### Task material ###

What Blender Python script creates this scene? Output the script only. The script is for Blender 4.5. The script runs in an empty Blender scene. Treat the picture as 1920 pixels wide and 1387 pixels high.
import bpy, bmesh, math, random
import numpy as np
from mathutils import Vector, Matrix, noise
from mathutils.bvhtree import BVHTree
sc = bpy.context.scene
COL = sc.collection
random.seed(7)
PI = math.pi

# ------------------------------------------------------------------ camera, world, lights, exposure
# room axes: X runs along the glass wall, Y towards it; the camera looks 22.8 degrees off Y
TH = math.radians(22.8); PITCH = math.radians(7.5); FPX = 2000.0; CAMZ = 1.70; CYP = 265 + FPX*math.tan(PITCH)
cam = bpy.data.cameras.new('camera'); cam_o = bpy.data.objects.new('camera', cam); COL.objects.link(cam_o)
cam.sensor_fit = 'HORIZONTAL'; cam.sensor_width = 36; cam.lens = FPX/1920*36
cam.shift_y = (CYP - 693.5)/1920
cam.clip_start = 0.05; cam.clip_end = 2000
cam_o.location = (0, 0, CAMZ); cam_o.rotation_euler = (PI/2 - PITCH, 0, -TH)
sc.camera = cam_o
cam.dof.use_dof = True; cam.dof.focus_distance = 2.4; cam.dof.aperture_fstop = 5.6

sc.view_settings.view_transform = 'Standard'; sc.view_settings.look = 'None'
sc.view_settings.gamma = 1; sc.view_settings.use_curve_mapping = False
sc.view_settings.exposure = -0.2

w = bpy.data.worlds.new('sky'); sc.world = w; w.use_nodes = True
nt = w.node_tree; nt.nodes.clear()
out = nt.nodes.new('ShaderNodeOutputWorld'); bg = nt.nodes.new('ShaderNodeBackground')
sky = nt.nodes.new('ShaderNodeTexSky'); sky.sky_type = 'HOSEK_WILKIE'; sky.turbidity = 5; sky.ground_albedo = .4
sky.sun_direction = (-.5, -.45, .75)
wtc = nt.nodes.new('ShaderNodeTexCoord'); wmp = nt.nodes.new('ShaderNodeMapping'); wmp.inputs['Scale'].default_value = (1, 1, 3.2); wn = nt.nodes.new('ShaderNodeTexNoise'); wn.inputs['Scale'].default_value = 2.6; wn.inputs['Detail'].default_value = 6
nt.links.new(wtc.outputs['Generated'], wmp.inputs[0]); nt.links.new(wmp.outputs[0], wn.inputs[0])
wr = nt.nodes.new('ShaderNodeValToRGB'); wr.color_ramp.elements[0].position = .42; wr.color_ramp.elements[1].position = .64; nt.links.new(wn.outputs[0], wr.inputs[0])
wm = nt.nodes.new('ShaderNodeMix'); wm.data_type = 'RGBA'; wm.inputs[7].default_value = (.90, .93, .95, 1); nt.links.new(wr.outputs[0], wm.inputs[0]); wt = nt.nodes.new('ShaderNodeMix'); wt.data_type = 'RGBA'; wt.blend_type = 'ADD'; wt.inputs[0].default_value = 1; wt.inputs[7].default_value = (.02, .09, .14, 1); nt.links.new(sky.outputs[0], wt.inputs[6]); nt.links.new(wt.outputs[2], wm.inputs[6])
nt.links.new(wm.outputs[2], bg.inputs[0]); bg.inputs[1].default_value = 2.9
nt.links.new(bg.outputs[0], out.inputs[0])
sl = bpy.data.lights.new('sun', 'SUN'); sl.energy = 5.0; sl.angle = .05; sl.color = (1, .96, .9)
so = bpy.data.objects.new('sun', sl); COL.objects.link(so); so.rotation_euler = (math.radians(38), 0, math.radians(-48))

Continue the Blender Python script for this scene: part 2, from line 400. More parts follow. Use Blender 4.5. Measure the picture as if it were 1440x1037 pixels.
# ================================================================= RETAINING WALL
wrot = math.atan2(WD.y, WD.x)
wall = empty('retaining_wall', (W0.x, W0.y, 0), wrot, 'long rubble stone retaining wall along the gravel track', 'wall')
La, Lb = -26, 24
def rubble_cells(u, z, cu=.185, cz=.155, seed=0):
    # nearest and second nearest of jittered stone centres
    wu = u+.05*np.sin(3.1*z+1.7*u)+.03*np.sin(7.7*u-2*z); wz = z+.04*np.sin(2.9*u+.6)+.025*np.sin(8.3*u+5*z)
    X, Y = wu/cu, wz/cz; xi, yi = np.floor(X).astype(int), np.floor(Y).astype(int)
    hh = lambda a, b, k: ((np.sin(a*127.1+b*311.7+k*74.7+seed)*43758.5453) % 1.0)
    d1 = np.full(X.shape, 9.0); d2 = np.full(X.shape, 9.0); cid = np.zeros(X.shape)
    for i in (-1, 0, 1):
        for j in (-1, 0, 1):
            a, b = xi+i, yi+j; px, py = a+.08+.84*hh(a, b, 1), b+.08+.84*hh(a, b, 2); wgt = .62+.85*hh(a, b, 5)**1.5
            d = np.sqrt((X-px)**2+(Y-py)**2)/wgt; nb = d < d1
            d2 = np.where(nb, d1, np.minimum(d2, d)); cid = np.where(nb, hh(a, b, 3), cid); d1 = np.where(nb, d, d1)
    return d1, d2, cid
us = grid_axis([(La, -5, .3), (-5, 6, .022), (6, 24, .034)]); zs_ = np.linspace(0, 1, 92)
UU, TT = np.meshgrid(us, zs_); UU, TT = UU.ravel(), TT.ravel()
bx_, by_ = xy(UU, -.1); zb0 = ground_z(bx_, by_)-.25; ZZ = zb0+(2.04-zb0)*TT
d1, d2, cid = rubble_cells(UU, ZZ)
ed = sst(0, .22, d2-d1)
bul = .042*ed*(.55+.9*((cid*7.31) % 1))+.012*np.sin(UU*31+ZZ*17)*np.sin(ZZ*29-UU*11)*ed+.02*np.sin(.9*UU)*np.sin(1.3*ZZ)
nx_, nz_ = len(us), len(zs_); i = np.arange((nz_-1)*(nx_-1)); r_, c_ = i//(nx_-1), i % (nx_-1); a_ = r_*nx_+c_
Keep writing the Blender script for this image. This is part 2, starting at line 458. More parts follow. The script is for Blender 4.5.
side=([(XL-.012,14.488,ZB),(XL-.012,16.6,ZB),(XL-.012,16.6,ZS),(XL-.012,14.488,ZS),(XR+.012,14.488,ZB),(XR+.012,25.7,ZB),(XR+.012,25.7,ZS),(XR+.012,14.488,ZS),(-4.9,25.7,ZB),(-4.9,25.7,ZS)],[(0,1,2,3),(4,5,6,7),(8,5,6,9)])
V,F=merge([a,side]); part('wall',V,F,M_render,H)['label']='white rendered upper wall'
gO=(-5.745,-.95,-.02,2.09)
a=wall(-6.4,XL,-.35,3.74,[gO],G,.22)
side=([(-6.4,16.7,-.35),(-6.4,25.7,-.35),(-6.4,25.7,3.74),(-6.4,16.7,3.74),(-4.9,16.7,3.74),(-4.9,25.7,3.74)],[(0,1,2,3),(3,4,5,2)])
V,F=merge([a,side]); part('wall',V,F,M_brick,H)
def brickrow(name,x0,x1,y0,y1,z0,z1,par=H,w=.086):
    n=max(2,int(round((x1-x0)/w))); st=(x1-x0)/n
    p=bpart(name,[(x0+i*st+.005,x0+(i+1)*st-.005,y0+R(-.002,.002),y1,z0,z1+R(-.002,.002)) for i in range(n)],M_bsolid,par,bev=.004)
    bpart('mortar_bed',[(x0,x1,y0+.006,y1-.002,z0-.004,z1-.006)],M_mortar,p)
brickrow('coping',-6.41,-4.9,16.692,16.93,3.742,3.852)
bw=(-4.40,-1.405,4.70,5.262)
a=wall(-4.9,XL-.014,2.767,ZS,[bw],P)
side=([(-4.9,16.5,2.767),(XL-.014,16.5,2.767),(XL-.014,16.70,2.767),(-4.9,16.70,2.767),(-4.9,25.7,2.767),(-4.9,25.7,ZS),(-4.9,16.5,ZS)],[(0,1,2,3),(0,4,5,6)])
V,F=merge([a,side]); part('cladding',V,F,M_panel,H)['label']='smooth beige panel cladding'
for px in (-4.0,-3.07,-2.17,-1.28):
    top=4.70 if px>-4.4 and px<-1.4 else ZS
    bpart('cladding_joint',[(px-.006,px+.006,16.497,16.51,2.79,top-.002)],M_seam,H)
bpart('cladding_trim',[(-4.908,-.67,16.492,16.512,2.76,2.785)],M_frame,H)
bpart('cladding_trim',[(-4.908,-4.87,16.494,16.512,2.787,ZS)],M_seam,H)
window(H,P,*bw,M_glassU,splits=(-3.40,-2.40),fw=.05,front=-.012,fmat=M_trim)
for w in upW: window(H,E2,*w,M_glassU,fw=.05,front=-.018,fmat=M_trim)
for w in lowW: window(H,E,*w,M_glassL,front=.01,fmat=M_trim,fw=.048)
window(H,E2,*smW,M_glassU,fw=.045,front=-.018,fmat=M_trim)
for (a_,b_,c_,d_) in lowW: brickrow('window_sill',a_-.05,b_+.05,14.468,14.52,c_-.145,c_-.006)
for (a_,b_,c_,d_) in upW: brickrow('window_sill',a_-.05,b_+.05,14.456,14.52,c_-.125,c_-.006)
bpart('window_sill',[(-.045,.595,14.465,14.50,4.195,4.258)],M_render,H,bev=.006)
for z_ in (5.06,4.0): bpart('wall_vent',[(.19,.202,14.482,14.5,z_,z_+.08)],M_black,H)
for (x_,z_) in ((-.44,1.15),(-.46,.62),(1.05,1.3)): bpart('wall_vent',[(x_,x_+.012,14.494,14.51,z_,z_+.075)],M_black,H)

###

**Exercise requirements**.
Work out how many lines of the listing above include "scene". Answer with the number and nothing more.

**Exercise answer**.
3